OpenGL (Open Graphics Library) is a cross-language, cross-platform application programming interface (API) for rendering 2D and 3D vector graphics.The API is typically used to interact with a graphics processing unit (GPU), to achieve hardware-accelerated rendering.
OpenGL for Embedded systems (OpenGL ES or GLES) is a subset of the OpenGL computer graphics rendering application programming interface (API) for rendering 2D and 3D computer graphics such as those used by video games, typically hardware-accelerated using a graphics processing unit (GPU). It is designed for embedded systems like smartphones, tablet computers, video game consoles and PDAs.
The difference between Mesa and OpenGL is that Mesa provides the client side OpenGL interface for the open source GPU drivers based on the DRI2/DRM architecture. Or in other words: It’s also a part of a driver.
If you’ve got the proprietary drivers from NVidia or AMD installed you don’t need Mesa. If you want to use the open source drivers (nouveau, radeon, radeonhd, intel) you need Mesa.
Mesa, also called Mesa3D and The Mesa 3D Graphics Library, is an open-source software implementation of OpenGL, Vulkan, and other graphics API specifications. Mesa translates these specifications to vendor-specific graphics hardware drivers.
Its most important users are two graphics drivers mostly developed and funded by intel and AMD for their respective hardware (AMD promotes their Mesa drivers Radeon and RadeonSI over the deprecated AMD Catalyst, and Intel has only supported the Mesa driver). Proprietary graphics drivers (e.g., Nvidia GeForce driver and Catalyst) replace all of Mesa, providing their own implementation of a graphics API. An open-source effort to write a Mesa Nvidia driver called Nouveau is mostly developed by the community.
The LinuxQuestions.org forum also provided a good explanation for the difference between Mesa and OpenGL:
OpenGL and Mesa aren’t really two separate choices, but rather Mesa is a specific type of OpenGL.
OpenGL is simply an interface that defines a standard set of functions needed for drawing 3d graphics. It doesn’t involve the actual code that makes these functions happen, it only specifies what the functions are called and what they are supposed to do.
An openGL implementation provides the actual code that runs the methods specified by the OpenGL standard. Without an implementation installed, you cannot run any opengl programs.
Mesa is just one of many OpenGL implementations, and is the most standard one included in linux distributions. It does all the work in software, which is why it is slow.
When you install Nvidia or ATI drivers for a fancy graphics card, these drivers provide a new OpenGL implementation that runs on the graphics card.
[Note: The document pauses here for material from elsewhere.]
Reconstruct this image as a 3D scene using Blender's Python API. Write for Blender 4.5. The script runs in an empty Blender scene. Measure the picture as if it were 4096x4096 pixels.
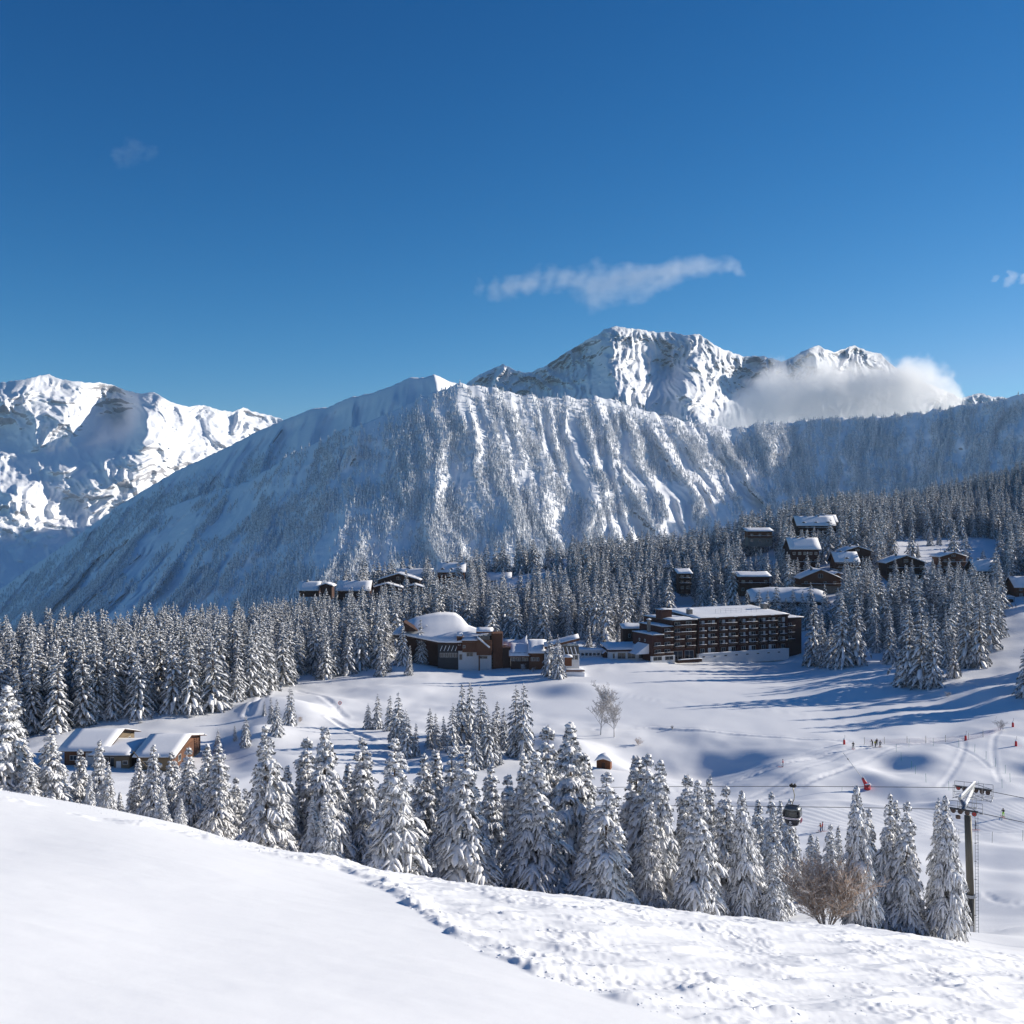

This implementation would take the place of the Mesa implementation, but it is still an openGL implementation. That is, all of Mesa/ATI/NVidia drivers implement the same set of functions, they just do it in different ways, and they are all openGL.
(2) The role of NVCC
Nvidia CUDA Compiler (NVCC) is a proprietary compiler by Nvidia intended for use with CUDA.
CUDA code runs on both the CPU and GPU. NVCC separates these two parts and sends host code (the part of code which will be run on the CPU) to a C compiler like GCC or Intel C++ Compiler (ICC) or Microsoft Visual C++ Compiler, and sends the device code (the part which will run on the GPU) to the GPU. The device code is further compiled by NVCC.
Any source file containing CUDA language extensions (.cu) must be compiled with nvcc. NVCC is a compiler driver which works by invoking all the necessary tools and compilers like cudacc, g++, cl, etc.
An executable with CUDA code requires: the CUDA core library (cuda) and the CUDA runtime library (cudart).
(3) The relationship between .banshrc and sudo
.bashrc is a configuration file of bash, only when it’s executed interactively. It’s only loaded when you start bash, not when you run some other program such as sh or ccmake(not even if bash is invoked via the name sh). And it’s only loaded when bash is interactive, not when it’s executing a script or a command with -c.
In a word, .bashrc would only run if you launched a child shell. Normally, when you run a program with sudo, there is no need to launch a shell, and therefore .bashrc does not get read/executed.